**Problem statement**
In the records below, find the line containing "were 1920x1272 pixels." and the line containing "sc.camera = co"; please repeat exactly the lines from one to the other, both included, and nothing more.

+ + + + +

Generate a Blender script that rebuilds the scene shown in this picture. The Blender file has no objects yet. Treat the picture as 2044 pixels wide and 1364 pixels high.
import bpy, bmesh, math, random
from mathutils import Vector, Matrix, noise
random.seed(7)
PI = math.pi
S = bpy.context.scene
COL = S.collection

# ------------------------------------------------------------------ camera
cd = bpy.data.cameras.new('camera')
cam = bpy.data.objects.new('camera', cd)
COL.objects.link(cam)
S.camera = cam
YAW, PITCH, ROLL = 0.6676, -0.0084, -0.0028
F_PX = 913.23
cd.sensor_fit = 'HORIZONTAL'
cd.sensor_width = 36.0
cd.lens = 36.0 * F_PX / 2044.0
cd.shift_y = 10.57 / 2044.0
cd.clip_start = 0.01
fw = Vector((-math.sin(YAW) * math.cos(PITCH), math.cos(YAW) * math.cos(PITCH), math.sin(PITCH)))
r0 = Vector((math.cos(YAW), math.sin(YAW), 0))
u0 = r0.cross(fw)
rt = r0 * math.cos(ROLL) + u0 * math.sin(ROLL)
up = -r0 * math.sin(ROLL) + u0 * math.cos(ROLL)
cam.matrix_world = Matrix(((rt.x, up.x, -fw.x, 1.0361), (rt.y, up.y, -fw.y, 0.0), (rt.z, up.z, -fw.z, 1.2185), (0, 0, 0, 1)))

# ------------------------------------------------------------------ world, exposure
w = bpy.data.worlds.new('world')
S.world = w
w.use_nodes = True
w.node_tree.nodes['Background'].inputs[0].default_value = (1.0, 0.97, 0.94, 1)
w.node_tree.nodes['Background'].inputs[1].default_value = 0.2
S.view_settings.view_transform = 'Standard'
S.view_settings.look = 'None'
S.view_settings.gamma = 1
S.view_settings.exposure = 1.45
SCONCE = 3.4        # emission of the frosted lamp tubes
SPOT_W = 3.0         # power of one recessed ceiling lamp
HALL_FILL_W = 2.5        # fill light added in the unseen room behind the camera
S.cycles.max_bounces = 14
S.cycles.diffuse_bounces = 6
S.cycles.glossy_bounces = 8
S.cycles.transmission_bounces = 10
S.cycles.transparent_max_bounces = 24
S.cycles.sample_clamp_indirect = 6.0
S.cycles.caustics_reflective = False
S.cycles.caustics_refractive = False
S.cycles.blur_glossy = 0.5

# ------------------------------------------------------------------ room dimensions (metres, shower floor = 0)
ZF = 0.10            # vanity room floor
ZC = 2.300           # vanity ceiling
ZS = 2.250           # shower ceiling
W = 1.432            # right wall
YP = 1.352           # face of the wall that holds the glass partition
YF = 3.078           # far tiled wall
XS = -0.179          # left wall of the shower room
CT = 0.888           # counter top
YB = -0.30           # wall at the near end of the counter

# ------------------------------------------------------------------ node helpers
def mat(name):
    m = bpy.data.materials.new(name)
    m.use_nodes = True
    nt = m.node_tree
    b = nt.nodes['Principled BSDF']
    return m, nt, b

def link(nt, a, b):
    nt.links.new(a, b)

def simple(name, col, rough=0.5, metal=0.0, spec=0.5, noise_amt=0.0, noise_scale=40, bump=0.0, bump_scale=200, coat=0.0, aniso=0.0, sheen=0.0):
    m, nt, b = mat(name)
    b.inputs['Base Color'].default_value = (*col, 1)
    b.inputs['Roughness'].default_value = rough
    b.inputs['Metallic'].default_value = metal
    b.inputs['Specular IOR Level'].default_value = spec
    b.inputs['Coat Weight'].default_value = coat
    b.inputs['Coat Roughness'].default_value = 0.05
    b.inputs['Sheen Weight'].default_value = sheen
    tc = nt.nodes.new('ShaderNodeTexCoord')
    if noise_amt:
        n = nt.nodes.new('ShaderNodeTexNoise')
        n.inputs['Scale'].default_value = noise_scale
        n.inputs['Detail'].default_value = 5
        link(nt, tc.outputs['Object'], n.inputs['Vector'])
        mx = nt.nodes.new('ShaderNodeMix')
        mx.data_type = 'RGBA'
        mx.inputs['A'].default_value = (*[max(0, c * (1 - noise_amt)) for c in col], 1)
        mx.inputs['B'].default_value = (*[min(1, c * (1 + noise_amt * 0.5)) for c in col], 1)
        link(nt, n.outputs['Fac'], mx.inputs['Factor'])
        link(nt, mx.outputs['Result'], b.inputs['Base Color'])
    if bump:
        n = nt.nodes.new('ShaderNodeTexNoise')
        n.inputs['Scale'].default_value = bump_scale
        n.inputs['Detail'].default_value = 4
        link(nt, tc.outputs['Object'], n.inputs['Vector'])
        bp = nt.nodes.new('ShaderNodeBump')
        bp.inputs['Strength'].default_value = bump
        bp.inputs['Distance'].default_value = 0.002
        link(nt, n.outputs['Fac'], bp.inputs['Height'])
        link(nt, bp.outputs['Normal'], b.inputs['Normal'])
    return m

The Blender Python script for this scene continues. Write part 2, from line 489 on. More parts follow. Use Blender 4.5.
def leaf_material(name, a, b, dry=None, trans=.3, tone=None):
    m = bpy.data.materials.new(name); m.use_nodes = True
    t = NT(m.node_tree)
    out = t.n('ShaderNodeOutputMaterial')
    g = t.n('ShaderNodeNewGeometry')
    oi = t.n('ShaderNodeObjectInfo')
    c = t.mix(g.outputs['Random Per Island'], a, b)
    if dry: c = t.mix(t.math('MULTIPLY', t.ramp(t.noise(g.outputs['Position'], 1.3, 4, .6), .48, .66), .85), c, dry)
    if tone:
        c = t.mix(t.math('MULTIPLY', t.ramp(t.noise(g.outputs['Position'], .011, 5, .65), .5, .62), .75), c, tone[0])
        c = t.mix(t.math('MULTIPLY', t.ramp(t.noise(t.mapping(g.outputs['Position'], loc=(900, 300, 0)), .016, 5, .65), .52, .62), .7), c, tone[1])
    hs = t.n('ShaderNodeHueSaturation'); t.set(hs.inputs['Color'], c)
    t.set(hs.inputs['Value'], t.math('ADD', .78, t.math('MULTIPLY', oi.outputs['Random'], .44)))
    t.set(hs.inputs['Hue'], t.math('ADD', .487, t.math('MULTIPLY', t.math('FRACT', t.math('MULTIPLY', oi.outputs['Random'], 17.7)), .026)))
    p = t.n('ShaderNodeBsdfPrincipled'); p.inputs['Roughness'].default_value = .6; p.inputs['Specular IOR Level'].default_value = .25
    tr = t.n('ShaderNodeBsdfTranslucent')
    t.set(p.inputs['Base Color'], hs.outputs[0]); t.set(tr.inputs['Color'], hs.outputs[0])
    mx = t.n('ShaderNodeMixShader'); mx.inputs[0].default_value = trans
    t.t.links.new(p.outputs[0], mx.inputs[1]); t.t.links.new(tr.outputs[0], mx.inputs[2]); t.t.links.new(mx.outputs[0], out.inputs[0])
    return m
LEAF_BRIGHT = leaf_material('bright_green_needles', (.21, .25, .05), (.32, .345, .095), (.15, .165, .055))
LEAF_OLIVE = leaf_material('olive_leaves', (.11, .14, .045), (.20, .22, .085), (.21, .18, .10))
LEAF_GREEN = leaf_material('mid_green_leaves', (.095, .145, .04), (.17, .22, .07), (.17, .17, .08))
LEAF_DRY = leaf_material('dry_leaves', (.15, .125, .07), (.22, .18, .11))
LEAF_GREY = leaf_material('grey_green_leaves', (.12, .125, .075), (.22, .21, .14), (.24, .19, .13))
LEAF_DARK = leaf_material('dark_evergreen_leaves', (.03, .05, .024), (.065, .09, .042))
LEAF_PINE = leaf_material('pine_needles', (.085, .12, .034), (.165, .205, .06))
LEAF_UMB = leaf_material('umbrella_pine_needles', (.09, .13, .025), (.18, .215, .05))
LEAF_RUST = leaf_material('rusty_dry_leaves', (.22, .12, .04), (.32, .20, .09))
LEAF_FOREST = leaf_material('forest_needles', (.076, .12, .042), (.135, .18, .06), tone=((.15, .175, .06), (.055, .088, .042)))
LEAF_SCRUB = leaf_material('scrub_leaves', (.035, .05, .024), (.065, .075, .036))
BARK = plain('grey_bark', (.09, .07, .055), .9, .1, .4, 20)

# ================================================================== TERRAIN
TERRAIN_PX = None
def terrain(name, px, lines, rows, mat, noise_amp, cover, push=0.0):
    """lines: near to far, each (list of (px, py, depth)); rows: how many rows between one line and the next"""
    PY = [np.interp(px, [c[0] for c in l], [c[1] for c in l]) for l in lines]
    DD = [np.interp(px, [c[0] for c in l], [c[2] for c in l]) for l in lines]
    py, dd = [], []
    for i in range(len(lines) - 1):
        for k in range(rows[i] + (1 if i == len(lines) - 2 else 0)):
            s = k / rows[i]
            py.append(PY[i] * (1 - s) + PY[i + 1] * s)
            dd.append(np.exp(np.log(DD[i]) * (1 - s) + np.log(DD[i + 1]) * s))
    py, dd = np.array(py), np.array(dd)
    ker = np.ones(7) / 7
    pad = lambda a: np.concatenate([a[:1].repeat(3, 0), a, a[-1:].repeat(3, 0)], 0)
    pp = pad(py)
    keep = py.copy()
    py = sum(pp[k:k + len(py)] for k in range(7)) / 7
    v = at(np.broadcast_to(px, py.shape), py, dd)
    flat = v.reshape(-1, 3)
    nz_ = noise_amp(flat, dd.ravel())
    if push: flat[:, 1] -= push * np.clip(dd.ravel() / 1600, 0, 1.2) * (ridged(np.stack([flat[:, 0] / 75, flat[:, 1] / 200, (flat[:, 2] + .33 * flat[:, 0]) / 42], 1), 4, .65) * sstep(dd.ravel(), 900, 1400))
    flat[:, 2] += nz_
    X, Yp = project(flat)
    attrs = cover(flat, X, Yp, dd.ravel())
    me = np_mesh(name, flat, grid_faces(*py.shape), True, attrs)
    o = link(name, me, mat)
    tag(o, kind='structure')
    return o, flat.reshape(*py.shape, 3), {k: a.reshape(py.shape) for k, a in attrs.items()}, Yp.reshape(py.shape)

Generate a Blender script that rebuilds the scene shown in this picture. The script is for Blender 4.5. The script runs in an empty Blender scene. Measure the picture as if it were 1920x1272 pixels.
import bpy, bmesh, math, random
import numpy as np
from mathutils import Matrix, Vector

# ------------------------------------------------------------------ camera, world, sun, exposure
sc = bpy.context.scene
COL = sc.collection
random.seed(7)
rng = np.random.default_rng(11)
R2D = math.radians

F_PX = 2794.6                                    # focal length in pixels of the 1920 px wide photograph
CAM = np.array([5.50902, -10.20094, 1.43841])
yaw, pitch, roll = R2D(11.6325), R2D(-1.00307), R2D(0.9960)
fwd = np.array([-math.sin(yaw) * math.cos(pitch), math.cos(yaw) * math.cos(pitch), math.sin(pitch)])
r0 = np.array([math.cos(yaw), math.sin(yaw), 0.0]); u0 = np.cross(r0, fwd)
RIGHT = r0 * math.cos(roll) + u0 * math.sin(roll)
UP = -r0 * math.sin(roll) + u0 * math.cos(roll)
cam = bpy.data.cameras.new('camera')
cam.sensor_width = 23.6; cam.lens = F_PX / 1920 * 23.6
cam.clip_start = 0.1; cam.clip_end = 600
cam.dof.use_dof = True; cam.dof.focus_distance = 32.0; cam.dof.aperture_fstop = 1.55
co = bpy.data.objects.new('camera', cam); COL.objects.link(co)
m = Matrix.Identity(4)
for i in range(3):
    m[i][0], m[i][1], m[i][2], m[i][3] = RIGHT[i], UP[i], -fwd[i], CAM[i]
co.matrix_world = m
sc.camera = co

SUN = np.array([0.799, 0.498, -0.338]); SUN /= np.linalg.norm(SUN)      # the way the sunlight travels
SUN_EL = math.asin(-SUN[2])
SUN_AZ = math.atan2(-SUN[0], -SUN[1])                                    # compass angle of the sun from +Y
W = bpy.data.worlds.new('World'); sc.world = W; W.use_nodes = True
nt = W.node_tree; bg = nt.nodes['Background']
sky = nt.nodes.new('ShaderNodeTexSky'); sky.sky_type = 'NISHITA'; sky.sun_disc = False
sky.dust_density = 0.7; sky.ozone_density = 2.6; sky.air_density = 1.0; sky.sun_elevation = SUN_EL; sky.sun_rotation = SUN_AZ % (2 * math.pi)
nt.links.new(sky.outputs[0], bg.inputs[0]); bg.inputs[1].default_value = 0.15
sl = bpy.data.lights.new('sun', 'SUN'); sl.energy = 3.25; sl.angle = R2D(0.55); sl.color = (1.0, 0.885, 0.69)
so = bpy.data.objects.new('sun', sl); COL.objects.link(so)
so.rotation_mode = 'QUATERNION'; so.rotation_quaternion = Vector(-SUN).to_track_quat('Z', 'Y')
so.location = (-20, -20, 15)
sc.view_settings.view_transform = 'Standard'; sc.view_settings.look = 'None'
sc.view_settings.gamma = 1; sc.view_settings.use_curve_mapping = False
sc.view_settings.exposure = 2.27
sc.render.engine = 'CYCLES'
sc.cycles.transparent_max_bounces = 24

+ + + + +

**Correct response**
Generate a Blender script that rebuilds the scene shown in this picture. The script is for Blender 4.5. The script runs in an empty Blender scene. Measure the picture as if it were 1920x1272 pixels.
import bpy, bmesh, math, random
import numpy as np
from mathutils import Matrix, Vector

# ------------------------------------------------------------------ camera, world, sun, exposure
sc = bpy.context.scene
COL = sc.collection
random.seed(7)
rng = np.random.default_rng(11)
R2D = math.radians

F_PX = 2794.6                                    # focal length in pixels of the 1920 px wide photograph
CAM = np.array([5.50902, -10.20094, 1.43841])
yaw, pitch, roll = R2D(11.6325), R2D(-1.00307), R2D(0.9960)
fwd = np.array([-math.sin(yaw) * math.cos(pitch), math.cos(yaw) * math.cos(pitch), math.sin(pitch)])
r0 = np.array([math.cos(yaw), math.sin(yaw), 0.0]); u0 = np.cross(r0, fwd)
RIGHT = r0 * math.cos(roll) + u0 * math.sin(roll)
UP = -r0 * math.sin(roll) + u0 * math.cos(roll)
cam = bpy.data.cameras.new('camera')
cam.sensor_width = 23.6; cam.lens = F_PX / 1920 * 23.6
cam.clip_start = 0.1; cam.clip_end = 600
cam.dof.use_dof = True; cam.dof.focus_distance = 32.0; cam.dof.aperture_fstop = 1.55
co = bpy.data.objects.new('camera', cam); COL.objects.link(co)
m = Matrix.Identity(4)
for i in range(3):
    m[i][0], m[i][1], m[i][2], m[i][3] = RIGHT[i], UP[i], -fwd[i], CAM[i]
co.matrix_world = m
sc.camera = co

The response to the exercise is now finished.